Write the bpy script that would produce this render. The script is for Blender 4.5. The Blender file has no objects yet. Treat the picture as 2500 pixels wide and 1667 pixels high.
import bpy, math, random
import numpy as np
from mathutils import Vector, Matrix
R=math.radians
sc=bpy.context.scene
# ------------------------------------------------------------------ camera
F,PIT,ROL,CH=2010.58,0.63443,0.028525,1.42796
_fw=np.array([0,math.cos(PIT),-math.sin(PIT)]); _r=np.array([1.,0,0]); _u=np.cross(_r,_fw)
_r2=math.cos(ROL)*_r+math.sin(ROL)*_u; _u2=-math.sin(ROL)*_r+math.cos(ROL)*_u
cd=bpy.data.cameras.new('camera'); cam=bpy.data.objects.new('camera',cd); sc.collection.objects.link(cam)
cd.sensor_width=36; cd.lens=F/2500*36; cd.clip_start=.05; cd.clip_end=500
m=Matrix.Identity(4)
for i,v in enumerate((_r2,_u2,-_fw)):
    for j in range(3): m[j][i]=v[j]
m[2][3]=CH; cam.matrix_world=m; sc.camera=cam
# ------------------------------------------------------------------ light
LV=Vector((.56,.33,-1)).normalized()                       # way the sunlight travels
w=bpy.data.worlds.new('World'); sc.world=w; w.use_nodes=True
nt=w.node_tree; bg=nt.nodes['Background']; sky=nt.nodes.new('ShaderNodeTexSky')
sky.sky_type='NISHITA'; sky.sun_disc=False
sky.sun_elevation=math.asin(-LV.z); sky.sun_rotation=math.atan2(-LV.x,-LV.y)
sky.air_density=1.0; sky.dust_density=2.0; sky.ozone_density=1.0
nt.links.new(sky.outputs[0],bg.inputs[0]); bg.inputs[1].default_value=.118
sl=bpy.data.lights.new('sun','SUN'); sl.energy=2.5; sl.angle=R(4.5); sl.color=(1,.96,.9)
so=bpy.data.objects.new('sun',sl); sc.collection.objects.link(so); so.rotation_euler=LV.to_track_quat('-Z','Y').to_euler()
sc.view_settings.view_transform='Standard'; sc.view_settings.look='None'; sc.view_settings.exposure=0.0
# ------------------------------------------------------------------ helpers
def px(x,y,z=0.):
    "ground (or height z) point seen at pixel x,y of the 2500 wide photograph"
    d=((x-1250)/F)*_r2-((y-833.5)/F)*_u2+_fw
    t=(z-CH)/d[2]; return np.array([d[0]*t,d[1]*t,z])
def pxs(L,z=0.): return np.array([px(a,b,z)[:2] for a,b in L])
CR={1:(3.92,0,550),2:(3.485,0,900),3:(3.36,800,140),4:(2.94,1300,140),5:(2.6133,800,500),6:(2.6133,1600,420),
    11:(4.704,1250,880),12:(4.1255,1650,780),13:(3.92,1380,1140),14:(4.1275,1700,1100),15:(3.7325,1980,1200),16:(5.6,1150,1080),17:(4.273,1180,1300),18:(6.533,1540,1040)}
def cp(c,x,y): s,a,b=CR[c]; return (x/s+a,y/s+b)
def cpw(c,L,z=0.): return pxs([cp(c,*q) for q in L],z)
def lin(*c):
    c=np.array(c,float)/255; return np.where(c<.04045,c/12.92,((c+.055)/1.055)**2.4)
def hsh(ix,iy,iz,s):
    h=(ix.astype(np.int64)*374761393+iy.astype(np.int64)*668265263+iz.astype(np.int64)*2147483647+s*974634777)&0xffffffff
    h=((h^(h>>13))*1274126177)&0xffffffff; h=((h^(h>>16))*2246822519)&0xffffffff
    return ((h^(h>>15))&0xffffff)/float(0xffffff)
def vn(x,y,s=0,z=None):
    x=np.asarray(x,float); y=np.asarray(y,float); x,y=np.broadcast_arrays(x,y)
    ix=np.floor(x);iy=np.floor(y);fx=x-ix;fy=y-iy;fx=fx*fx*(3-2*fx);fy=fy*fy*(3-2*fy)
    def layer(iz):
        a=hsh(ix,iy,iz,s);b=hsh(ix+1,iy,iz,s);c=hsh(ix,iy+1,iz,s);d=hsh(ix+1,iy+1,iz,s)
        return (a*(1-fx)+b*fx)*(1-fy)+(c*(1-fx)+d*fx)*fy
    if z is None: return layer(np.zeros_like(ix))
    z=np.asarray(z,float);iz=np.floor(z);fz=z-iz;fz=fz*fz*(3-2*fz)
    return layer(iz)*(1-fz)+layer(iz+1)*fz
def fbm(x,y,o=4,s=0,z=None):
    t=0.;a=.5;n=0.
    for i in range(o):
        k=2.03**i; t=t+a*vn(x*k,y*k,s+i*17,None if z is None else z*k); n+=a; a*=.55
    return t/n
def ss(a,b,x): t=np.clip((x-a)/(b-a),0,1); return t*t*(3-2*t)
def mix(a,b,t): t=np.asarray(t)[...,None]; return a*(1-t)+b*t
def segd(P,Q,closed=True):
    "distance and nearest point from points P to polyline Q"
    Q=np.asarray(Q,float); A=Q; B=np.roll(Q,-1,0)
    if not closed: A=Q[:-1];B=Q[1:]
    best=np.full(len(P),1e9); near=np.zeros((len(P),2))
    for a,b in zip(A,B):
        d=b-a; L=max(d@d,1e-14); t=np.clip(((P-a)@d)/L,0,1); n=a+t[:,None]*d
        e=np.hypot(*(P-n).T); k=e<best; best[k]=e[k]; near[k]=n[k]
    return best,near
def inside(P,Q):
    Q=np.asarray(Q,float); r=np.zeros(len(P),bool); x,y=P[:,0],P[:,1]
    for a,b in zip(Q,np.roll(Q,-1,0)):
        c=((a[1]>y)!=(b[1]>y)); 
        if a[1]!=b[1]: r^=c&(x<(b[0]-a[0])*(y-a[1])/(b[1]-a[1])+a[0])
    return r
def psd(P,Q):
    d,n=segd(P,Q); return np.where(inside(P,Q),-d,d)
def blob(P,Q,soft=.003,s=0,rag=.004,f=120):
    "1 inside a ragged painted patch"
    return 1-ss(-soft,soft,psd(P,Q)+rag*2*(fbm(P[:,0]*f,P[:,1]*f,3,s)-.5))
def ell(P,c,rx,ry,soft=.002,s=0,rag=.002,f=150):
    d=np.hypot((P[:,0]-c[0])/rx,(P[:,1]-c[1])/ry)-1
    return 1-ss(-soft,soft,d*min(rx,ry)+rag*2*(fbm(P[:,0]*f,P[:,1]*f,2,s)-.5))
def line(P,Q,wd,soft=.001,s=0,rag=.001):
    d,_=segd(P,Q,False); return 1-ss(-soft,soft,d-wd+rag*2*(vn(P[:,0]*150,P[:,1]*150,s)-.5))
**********
- Exercise objective -
Quote the data above in full, changing nothing.

- Right answer -
Write the bpy script that would produce this render. The script is for Blender 4.5. The Blender file has no objects yet. Treat the picture as 2500 pixels wide and 1667 pixels high.
import bpy, math, random
import numpy as np
from mathutils import Vector, Matrix
R=math.radians
sc=bpy.context.scene
# ------------------------------------------------------------------ camera
F,PIT,ROL,CH=2010.58,0.63443,0.028525,1.42796
_fw=np.array([0,math.cos(PIT),-math.sin(PIT)]); _r=np.array([1.,0,0]); _u=np.cross(_r,_fw)
_r2=math.cos(ROL)*_r+math.sin(ROL)*_u; _u2=-math.sin(ROL)*_r+math.cos(ROL)*_u
cd=bpy.data.cameras.new('camera'); cam=bpy.data.objects.new('camera',cd); sc.collection.objects.link(cam)
cd.sensor_width=36; cd.lens=F/2500*36; cd.clip_start=.05; cd.clip_end=500
m=Matrix.Identity(4)
for i,v in enumerate((_r2,_u2,-_fw)):
    for j in range(3): m[j][i]=v[j]
m[2][3]=CH; cam.matrix_world=m; sc.camera=cam
# ------------------------------------------------------------------ light
LV=Vector((.56,.33,-1)).normalized()                       # way the sunlight travels
w=bpy.data.worlds.new('World'); sc.world=w; w.use_nodes=True
nt=w.node_tree; bg=nt.nodes['Background']; sky=nt.nodes.new('ShaderNodeTexSky')
sky.sky_type='NISHITA'; sky.sun_disc=False
sky.sun_elevation=math.asin(-LV.z); sky.sun_rotation=math.atan2(-LV.x,-LV.y)
sky.air_density=1.0; sky.dust_density=2.0; sky.ozone_density=1.0
nt.links.new(sky.outputs[0],bg.inputs[0]); bg.inputs[1].default_value=.118
sl=bpy.data.lights.new('sun','SUN'); sl.energy=2.5; sl.angle=R(4.5); sl.color=(1,.96,.9)
so=bpy.data.objects.new('sun',sl); sc.collection.objects.link(so); so.rotation_euler=LV.to_track_quat('-Z','Y').to_euler()
sc.view_settings.view_transform='Standard'; sc.view_settings.look='None'; sc.view_settings.exposure=0.0
# ------------------------------------------------------------------ helpers
def px(x,y,z=0.):
    "ground (or height z) point seen at pixel x,y of the 2500 wide photograph"
    d=((x-1250)/F)*_r2-((y-833.5)/F)*_u2+_fw
    t=(z-CH)/d[2]; return np.array([d[0]*t,d[1]*t,z])
def pxs(L,z=0.): return np.array([px(a,b,z)[:2] for a,b in L])
CR={1:(3.92,0,550),2:(3.485,0,900),3:(3.36,800,140),4:(2.94,1300,140),5:(2.6133,800,500),6:(2.6133,1600,420),
    11:(4.704,1250,880),12:(4.1255,1650,780),13:(3.92,1380,1140),14:(4.1275,1700,1100),15:(3.7325,1980,1200),16:(5.6,1150,1080),17:(4.273,1180,1300),18:(6.533,1540,1040)}
def cp(c,x,y): s,a,b=CR[c]; return (x/s+a,y/s+b)
def cpw(c,L,z=0.): return pxs([cp(c,*q) for q in L],z)
def lin(*c):
    c=np.array(c,float)/255; return np.where(c<.04045,c/12.92,((c+.055)/1.055)**2.4)
def hsh(ix,iy,iz,s):
    h=(ix.astype(np.int64)*374761393+iy.astype(np.int64)*668265263+iz.astype(np.int64)*2147483647+s*974634777)&0xffffffff
    h=((h^(h>>13))*1274126177)&0xffffffff; h=((h^(h>>16))*2246822519)&0xffffffff
    return ((h^(h>>15))&0xffffff)/float(0xffffff)
def vn(x,y,s=0,z=None):
    x=np.asarray(x,float); y=np.asarray(y,float); x,y=np.broadcast_arrays(x,y)
    ix=np.floor(x);iy=np.floor(y);fx=x-ix;fy=y-iy;fx=fx*fx*(3-2*fx);fy=fy*fy*(3-2*fy)
    def layer(iz):
        a=hsh(ix,iy,iz,s);b=hsh(ix+1,iy,iz,s);c=hsh(ix,iy+1,iz,s);d=hsh(ix+1,iy+1,iz,s)
        return (a*(1-fx)+b*fx)*(1-fy)+(c*(1-fx)+d*fx)*fy
    if z is None: return layer(np.zeros_like(ix))
    z=np.asarray(z,float);iz=np.floor(z);fz=z-iz;fz=fz*fz*(3-2*fz)
    return layer(iz)*(1-fz)+layer(iz+1)*fz
def fbm(x,y,o=4,s=0,z=None):
    t=0.;a=.5;n=0.
    for i in range(o):
        k=2.03**i; t=t+a*vn(x*k,y*k,s+i*17,None if z is None else z*k); n+=a; a*=.55
    return t/n
def ss(a,b,x): t=np.clip((x-a)/(b-a),0,1); return t*t*(3-2*t)
def mix(a,b,t): t=np.asarray(t)[...,None]; return a*(1-t)+b*t
def segd(P,Q,closed=True):
    "distance and nearest point from points P to polyline Q"
    Q=np.asarray(Q,float); A=Q; B=np.roll(Q,-1,0)
    if not closed: A=Q[:-1];B=Q[1:]
    best=np.full(len(P),1e9); near=np.zeros((len(P),2))
    for a,b in zip(A,B):
        d=b-a; L=max(d@d,1e-14); t=np.clip(((P-a)@d)/L,0,1); n=a+t[:,None]*d
        e=np.hypot(*(P-n).T); k=e<best; best[k]=e[k]; near[k]=n[k]
    return best,near
def inside(P,Q):
    Q=np.asarray(Q,float); r=np.zeros(len(P),bool); x,y=P[:,0],P[:,1]
    for a,b in zip(Q,np.roll(Q,-1,0)):
        c=((a[1]>y)!=(b[1]>y)); 
        if a[1]!=b[1]: r^=c&(x<(b[0]-a[0])*(y-a[1])/(b[1]-a[1])+a[0])
    return r
def psd(P,Q):
    d,n=segd(P,Q); return np.where(inside(P,Q),-d,d)
def blob(P,Q,soft=.003,s=0,rag=.004,f=120):
    "1 inside a ragged painted patch"
    return 1-ss(-soft,soft,psd(P,Q)+rag*2*(fbm(P[:,0]*f,P[:,1]*f,3,s)-.5))
def ell(P,c,rx,ry,soft=.002,s=0,rag=.002,f=150):
    d=np.hypot((P[:,0]-c[0])/rx,(P[:,1]-c[1])/ry)-1
    return 1-ss(-soft,soft,d*min(rx,ry)+rag*2*(fbm(P[:,0]*f,P[:,1]*f,2,s)-.5))
def line(P,Q,wd,soft=.001,s=0,rag=.001):
    d,_=segd(P,Q,False); return 1-ss(-soft,soft,d-wd+rag*2*(vn(P[:,0]*150,P[:,1]*150,s)-.5))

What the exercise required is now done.